Which was the opposite of the self-preservation mentality that seemed inherent in the tactics the DPD aims to instill with the simulator. Richmond noted risk of me going through much of each scenario with my “gun” lowered instead of raised. He emphasized a few times that a fraction of a second can make the difference between an officer gaining the upper hand in a potentially dangerous situation or losing control, saying it can take a half-second or less for an armed suspect to raise a gun and shoot. 

“You think of safety. An unknown is a threat until proven otherwise,” Richmond said. “It doesn’t mean you shoot them; it means you control it.” 

Even considering a simulator’s effect on shaping policing practices depends heavily on a department’s established training and culture, Widener said training simulators can help change an entrenched mindset in officers that they only have a split second to make decisions in potentially dangerous situations and don’t have time to stop and assess the level of danger before acting on a hair-trigger instinct. Repetitive training using simulators where the person is in a controlled environment with the risk of harm taken out and the opportunity to receive immediate feedback can help cut through the “cognitive load” in high-stress situations and improve officers’ ability to process a lot of information coming to them at once, she said. 

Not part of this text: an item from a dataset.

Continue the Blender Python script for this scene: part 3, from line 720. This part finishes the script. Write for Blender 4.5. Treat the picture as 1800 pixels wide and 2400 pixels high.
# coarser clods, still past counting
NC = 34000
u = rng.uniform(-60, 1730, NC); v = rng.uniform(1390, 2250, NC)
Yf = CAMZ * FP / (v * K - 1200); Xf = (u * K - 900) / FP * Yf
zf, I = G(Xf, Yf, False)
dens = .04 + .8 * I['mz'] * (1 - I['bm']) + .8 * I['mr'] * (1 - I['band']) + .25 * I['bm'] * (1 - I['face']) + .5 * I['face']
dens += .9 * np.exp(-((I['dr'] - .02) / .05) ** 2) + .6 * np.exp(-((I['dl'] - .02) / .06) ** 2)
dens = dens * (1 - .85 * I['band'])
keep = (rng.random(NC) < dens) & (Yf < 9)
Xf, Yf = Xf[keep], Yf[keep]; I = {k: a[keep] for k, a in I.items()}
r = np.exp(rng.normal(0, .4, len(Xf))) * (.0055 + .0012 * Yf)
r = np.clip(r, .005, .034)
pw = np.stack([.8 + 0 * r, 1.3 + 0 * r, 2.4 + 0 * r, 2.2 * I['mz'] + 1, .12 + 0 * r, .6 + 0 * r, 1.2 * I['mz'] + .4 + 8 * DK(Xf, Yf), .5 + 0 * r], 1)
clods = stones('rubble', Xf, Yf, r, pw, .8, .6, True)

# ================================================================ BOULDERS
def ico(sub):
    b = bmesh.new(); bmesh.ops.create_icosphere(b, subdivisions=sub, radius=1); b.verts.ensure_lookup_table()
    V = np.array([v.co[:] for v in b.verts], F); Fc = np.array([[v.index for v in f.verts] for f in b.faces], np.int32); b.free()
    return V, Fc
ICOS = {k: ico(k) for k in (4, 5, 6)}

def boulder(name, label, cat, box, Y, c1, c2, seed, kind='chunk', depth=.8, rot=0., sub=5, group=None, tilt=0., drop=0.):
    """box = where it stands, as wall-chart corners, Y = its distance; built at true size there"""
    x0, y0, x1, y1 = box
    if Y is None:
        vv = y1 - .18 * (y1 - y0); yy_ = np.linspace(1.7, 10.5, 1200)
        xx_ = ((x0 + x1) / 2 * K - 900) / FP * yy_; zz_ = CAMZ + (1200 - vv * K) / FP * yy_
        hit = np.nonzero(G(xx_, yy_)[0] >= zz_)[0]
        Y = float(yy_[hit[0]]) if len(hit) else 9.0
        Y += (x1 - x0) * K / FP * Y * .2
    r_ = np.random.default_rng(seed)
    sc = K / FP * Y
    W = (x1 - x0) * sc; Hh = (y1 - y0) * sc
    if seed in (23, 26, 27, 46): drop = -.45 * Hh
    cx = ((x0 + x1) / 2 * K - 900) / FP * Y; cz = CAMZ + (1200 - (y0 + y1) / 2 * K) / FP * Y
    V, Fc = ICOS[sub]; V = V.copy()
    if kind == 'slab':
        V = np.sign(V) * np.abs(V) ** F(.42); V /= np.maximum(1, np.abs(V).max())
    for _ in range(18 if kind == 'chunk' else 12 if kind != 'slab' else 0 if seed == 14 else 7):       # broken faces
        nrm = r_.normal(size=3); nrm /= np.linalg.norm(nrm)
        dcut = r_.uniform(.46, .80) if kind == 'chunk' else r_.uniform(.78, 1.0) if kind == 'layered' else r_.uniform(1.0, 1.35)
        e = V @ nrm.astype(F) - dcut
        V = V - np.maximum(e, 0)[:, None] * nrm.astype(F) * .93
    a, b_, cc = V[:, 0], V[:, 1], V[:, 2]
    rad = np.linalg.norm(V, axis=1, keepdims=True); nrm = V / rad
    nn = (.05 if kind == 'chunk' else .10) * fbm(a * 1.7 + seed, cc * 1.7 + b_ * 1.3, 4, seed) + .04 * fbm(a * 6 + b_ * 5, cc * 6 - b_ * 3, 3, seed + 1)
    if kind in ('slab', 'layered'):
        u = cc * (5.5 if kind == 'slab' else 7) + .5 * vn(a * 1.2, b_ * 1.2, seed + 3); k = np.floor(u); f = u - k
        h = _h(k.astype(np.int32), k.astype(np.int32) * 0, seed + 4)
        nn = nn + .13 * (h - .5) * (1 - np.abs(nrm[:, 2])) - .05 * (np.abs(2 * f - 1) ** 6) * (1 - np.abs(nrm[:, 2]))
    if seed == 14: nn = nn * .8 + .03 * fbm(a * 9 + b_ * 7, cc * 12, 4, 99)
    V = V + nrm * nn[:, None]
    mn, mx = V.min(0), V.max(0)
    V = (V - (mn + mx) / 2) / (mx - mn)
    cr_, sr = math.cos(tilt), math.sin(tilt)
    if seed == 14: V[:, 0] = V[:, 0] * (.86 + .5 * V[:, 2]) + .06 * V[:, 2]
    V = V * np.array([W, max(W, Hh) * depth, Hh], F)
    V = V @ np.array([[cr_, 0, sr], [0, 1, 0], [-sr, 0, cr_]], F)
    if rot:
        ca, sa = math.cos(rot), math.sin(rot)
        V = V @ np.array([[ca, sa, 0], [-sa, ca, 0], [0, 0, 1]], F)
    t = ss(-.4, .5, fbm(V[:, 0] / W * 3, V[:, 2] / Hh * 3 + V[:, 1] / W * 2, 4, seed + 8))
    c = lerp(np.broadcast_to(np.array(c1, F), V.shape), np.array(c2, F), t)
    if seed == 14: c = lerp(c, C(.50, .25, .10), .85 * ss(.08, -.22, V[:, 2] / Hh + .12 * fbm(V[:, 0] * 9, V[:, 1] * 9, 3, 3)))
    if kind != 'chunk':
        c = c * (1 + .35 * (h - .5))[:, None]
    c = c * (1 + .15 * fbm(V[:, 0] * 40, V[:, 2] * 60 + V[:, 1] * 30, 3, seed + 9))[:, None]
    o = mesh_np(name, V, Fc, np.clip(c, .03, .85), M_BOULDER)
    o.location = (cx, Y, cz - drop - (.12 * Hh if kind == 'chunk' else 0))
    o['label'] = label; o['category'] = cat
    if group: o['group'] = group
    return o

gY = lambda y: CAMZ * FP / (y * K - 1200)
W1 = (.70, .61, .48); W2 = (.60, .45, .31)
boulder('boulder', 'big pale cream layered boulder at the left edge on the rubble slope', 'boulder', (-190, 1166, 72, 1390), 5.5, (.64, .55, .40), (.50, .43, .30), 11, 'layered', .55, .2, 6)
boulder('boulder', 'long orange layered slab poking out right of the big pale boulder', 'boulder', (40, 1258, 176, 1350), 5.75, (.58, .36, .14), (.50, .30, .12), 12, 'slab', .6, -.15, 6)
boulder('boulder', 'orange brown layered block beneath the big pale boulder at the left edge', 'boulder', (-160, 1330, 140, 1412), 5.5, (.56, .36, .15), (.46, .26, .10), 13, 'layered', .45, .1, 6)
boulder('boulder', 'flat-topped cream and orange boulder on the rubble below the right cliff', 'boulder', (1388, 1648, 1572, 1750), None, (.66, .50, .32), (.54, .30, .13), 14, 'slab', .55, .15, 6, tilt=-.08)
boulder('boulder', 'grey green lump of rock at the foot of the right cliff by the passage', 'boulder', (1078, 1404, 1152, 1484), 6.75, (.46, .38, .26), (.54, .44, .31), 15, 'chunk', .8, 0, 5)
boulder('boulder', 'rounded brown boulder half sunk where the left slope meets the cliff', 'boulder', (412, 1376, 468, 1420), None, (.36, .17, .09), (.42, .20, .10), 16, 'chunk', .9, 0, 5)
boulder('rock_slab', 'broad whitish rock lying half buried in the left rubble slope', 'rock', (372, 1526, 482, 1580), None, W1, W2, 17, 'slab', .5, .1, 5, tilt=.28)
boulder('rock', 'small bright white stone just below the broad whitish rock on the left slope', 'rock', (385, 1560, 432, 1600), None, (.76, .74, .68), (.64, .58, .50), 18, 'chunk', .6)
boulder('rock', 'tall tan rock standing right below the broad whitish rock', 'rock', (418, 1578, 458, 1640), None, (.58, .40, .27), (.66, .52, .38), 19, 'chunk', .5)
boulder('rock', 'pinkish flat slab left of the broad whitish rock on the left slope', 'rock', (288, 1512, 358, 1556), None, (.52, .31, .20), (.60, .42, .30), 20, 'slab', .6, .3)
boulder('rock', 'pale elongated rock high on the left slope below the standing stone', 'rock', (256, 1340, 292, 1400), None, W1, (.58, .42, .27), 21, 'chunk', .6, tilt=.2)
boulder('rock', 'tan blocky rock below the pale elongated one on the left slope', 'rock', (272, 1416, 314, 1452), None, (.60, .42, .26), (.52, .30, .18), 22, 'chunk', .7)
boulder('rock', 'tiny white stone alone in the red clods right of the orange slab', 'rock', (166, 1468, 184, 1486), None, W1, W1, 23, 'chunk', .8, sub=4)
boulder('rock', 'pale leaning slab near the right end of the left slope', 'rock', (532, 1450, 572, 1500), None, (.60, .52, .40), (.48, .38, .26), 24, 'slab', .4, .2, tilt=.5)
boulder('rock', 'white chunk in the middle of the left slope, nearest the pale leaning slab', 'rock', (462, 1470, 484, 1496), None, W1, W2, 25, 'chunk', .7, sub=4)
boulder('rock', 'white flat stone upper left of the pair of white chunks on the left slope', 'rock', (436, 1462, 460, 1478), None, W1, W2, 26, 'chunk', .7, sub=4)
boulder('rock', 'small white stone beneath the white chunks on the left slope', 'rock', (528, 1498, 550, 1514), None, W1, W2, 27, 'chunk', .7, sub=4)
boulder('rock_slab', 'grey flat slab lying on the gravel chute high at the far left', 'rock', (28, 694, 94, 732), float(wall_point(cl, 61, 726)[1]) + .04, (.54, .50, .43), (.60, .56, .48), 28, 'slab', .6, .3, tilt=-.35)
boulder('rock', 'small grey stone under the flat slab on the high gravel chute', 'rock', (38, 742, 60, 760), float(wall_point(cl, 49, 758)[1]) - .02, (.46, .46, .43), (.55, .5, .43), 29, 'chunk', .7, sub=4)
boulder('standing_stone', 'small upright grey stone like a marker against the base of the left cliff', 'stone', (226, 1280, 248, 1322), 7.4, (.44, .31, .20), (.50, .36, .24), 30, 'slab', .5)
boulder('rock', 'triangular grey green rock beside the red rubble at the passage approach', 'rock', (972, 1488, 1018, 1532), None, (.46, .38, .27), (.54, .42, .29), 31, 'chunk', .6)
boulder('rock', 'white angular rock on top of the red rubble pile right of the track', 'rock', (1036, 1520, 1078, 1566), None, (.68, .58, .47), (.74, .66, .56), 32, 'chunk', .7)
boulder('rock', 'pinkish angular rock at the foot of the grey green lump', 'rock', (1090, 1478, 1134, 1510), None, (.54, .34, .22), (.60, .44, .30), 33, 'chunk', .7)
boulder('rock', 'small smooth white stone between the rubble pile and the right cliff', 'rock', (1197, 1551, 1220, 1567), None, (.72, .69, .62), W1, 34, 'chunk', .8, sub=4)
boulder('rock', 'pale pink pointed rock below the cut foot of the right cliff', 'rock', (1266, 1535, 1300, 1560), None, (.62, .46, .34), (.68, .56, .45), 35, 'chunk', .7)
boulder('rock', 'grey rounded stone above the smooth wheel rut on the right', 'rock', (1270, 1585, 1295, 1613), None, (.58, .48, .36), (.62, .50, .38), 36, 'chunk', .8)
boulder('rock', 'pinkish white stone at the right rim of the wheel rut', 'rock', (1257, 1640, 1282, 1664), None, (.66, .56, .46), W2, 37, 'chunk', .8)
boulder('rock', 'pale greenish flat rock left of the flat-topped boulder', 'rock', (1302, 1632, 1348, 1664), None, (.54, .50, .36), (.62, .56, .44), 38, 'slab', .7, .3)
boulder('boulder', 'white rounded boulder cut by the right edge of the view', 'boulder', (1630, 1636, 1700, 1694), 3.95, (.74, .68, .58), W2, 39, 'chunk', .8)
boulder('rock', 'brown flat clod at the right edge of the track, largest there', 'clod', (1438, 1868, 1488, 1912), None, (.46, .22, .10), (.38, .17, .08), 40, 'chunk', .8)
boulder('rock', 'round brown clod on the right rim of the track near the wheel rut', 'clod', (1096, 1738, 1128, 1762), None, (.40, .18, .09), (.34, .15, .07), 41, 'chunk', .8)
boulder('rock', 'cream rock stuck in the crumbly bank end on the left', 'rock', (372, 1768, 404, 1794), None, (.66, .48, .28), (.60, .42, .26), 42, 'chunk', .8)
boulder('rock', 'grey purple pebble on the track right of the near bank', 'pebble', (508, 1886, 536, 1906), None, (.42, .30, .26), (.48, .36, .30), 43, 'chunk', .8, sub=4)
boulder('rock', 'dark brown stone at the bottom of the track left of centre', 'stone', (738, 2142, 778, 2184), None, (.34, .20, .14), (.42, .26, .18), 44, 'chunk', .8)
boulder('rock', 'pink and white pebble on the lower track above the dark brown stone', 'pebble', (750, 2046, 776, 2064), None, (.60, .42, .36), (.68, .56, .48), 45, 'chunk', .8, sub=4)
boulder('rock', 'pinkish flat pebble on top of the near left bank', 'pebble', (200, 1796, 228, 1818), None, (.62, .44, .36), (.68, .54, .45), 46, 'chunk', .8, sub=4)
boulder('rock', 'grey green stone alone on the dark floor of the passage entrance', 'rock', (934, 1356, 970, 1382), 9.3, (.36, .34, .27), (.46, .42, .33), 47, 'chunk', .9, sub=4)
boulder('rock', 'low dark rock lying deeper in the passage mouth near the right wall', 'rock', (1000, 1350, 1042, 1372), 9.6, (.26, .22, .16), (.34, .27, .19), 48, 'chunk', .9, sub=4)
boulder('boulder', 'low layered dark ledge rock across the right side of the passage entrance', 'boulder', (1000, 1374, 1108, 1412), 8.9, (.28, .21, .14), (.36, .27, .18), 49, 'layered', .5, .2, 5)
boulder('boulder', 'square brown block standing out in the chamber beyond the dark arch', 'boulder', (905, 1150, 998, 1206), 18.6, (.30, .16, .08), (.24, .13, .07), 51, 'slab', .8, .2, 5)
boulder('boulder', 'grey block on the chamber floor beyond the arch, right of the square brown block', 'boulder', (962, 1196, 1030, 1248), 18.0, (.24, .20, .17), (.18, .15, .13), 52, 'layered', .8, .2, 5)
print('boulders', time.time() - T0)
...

“So over time, it becomes a little easier for them to relax in those situations and actually get a better grasp on what’s going on around them and what the situation is actually about instead of making that split-second decision that may or may not be correct based on the information that they have, just because their brain can’t process that information fast enough, or because they get that adrenaline pumping, and they get so excited by what’s going on that they make a rash decision that isn’t based off of accurate information.”